>> Start Given material
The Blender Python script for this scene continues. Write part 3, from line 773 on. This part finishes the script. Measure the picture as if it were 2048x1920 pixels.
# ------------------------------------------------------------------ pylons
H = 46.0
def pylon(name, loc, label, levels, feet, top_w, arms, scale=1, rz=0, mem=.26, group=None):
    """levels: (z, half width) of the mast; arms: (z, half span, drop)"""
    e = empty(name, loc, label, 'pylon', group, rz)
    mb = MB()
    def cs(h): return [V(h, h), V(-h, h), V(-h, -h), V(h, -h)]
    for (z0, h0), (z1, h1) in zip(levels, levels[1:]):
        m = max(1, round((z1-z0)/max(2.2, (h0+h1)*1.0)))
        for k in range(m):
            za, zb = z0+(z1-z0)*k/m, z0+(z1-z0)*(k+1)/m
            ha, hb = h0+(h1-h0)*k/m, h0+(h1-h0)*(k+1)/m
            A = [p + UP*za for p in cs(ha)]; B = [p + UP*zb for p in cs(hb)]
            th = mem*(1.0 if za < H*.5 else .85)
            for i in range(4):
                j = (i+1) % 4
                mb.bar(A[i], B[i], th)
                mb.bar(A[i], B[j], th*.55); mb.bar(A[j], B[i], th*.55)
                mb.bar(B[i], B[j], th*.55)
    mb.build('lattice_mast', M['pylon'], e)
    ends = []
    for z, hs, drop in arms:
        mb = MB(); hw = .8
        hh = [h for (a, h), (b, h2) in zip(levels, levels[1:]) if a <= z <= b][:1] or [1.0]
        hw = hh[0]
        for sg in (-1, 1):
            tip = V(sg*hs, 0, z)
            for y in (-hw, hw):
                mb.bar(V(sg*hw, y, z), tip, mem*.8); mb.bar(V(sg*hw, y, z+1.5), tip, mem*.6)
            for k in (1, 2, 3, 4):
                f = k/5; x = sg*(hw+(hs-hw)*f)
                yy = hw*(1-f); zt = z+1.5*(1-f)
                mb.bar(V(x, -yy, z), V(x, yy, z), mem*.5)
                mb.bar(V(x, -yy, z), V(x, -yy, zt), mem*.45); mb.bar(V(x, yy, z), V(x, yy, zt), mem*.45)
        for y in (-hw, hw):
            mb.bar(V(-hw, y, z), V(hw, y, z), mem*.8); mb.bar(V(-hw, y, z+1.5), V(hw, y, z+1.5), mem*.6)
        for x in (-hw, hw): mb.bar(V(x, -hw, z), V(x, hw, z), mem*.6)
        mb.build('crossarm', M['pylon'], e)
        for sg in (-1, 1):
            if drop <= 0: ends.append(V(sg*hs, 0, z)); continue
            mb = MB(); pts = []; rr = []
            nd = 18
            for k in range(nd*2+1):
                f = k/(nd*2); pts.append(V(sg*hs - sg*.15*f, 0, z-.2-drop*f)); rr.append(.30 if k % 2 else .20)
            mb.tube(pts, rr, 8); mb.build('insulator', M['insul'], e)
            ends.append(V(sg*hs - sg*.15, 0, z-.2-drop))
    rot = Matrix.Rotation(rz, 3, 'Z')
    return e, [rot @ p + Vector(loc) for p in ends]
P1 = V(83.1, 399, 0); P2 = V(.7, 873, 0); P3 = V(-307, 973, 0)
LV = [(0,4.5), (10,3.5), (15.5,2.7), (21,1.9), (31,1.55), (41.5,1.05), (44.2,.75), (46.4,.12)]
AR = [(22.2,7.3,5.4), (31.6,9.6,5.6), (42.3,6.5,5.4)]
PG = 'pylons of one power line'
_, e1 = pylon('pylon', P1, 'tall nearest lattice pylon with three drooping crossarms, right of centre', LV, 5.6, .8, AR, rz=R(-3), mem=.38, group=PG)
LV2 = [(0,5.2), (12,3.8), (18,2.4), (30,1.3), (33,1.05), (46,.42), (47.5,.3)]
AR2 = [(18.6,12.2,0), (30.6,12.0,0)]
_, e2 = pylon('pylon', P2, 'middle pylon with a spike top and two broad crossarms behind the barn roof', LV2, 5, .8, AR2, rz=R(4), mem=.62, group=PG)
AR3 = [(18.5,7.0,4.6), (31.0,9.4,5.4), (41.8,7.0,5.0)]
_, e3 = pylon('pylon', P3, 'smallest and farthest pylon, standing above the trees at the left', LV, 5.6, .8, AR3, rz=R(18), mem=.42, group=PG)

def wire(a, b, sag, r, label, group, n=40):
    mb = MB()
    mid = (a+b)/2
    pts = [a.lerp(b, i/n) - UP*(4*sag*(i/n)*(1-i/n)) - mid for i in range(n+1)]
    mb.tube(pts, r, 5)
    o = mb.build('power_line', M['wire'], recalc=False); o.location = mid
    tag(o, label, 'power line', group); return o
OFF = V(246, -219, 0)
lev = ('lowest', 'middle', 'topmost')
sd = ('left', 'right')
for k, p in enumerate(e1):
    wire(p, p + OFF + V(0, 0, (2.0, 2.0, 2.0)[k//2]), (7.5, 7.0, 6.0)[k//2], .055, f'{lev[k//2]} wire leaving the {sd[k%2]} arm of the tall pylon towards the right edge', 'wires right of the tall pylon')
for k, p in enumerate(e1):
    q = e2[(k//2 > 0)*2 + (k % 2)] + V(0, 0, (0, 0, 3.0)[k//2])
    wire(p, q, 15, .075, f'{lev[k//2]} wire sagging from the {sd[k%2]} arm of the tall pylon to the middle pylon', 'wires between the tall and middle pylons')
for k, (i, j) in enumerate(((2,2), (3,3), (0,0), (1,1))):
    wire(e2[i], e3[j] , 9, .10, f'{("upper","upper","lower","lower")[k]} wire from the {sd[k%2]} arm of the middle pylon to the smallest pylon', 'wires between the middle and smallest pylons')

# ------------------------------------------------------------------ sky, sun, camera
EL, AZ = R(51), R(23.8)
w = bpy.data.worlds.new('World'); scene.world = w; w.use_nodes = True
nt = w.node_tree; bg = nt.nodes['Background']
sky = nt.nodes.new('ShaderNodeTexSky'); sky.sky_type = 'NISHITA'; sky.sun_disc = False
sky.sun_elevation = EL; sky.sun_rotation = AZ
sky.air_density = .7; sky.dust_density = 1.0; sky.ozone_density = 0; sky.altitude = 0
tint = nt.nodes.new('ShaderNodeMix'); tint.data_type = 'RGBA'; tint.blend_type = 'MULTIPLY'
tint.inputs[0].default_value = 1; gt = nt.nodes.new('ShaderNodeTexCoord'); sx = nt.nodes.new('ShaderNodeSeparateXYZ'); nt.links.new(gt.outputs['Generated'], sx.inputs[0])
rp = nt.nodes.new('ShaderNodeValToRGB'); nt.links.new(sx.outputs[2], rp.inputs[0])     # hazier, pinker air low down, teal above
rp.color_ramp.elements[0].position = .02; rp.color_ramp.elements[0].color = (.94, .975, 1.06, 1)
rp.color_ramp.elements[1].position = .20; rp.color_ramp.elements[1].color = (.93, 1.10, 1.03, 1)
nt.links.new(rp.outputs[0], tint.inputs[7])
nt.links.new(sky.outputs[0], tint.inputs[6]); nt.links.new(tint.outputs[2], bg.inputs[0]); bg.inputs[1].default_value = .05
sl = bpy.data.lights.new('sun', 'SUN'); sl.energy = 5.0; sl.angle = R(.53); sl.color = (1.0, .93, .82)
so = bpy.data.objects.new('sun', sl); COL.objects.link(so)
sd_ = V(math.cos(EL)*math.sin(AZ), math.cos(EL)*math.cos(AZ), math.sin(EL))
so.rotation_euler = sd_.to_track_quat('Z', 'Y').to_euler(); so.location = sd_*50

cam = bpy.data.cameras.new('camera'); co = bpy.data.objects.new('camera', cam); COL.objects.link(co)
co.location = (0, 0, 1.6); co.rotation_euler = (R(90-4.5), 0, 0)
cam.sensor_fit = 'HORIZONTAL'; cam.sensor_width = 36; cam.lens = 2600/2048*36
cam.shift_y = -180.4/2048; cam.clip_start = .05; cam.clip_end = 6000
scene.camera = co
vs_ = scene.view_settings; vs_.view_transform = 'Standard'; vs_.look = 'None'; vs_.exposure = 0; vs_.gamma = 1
>> End Given material
## Aim
Extract from the material all lines containing the string "scene".

## Problem solution
The Blender Python script for this scene continues. Write part 3, from line 773 on. This part finishes the script. Measure the picture as if it were 2048x1920 pixels.
w = bpy.data.worlds.new('World'); scene.world = w; w.use_nodes = True
scene.camera = co
vs_ = scene.view_settings; vs_.view_transform = 'Standard'; vs_.look = 'None'; vs_.exposure = 0; vs_.gamma = 1